**Challenge:**
Hand back each line, unchanged, from the top down to the line where "rng = np.random.default_rng(11)" sits.

**Information supplied:**
+ + + +
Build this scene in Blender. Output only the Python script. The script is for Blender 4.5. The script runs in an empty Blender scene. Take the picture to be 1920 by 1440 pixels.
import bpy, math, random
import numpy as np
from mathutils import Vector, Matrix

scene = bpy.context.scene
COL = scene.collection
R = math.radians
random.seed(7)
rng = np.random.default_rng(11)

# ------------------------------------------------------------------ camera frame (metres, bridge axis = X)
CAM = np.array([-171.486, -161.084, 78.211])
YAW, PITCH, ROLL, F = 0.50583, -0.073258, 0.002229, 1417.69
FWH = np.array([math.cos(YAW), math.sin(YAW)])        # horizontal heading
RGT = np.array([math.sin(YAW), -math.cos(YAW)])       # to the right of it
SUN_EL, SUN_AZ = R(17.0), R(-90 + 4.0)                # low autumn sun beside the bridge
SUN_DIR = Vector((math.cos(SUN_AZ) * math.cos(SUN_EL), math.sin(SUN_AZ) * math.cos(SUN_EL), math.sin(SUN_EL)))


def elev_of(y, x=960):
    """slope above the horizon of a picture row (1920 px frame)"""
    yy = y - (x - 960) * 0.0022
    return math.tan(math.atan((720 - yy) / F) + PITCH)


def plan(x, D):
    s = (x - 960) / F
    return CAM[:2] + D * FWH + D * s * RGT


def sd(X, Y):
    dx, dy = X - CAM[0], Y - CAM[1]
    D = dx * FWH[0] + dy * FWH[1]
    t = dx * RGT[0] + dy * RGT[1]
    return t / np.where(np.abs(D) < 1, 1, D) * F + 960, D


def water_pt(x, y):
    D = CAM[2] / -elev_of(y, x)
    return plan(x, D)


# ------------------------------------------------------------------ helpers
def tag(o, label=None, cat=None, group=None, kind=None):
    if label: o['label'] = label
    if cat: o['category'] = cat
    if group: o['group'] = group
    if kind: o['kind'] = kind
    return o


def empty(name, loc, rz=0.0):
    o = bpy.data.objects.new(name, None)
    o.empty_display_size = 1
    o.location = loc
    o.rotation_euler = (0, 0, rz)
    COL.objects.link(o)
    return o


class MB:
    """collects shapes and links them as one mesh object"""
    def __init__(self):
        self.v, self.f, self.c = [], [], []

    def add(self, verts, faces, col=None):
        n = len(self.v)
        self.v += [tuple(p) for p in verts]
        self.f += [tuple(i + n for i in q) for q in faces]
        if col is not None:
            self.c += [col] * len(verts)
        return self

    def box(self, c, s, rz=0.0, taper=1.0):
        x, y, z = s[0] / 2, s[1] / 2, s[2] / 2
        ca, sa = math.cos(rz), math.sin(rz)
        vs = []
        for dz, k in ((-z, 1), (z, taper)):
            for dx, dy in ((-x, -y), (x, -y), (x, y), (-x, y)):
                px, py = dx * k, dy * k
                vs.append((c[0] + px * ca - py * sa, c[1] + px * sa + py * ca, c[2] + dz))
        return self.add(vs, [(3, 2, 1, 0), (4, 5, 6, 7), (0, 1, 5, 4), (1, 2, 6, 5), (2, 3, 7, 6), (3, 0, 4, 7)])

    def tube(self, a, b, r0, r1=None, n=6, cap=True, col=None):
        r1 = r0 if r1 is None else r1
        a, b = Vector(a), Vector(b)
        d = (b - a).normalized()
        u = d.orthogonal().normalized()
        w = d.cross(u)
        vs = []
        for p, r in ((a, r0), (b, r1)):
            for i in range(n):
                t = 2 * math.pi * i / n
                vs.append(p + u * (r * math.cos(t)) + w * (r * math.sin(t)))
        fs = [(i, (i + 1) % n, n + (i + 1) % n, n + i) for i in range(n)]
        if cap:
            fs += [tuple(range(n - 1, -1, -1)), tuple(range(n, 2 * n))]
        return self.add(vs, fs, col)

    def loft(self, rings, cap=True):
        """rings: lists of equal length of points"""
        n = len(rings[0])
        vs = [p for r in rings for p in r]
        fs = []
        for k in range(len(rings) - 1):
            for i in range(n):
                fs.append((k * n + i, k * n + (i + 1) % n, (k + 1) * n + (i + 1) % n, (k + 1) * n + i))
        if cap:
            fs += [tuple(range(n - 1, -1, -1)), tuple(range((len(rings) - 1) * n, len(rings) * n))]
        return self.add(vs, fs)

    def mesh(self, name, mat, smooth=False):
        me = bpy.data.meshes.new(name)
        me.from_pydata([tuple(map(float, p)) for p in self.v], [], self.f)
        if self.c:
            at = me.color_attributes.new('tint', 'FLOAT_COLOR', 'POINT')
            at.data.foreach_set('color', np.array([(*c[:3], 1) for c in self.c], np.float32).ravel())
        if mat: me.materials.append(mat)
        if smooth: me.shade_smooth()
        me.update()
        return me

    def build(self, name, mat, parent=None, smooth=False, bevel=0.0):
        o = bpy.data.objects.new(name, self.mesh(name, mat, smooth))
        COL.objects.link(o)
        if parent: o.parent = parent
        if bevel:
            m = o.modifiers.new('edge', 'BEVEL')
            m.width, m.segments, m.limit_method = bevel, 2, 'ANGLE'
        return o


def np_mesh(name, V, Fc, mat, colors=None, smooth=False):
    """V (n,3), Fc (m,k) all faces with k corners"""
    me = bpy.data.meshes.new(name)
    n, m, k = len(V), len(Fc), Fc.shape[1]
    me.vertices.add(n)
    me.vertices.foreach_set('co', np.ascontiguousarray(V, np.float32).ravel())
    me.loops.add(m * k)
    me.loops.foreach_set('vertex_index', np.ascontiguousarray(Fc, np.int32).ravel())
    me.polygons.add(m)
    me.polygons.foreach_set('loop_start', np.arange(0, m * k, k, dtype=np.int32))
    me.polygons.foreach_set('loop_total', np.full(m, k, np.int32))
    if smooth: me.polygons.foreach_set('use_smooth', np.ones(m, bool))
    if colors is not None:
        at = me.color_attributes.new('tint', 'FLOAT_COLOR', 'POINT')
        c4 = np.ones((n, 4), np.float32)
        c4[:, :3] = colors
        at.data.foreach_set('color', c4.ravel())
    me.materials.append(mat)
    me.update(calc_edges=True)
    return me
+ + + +
**Exercise solution:**
Build this scene in Blender. Output only the Python script. The script is for Blender 4.5. The script runs in an empty Blender scene. Take the picture to be 1920 by 1440 pixels.
import bpy, math, random
import numpy as np
from mathutils import Vector, Matrix

scene = bpy.context.scene
COL = scene.collection
R = math.radians
random.seed(7)
rng = np.random.default_rng(11)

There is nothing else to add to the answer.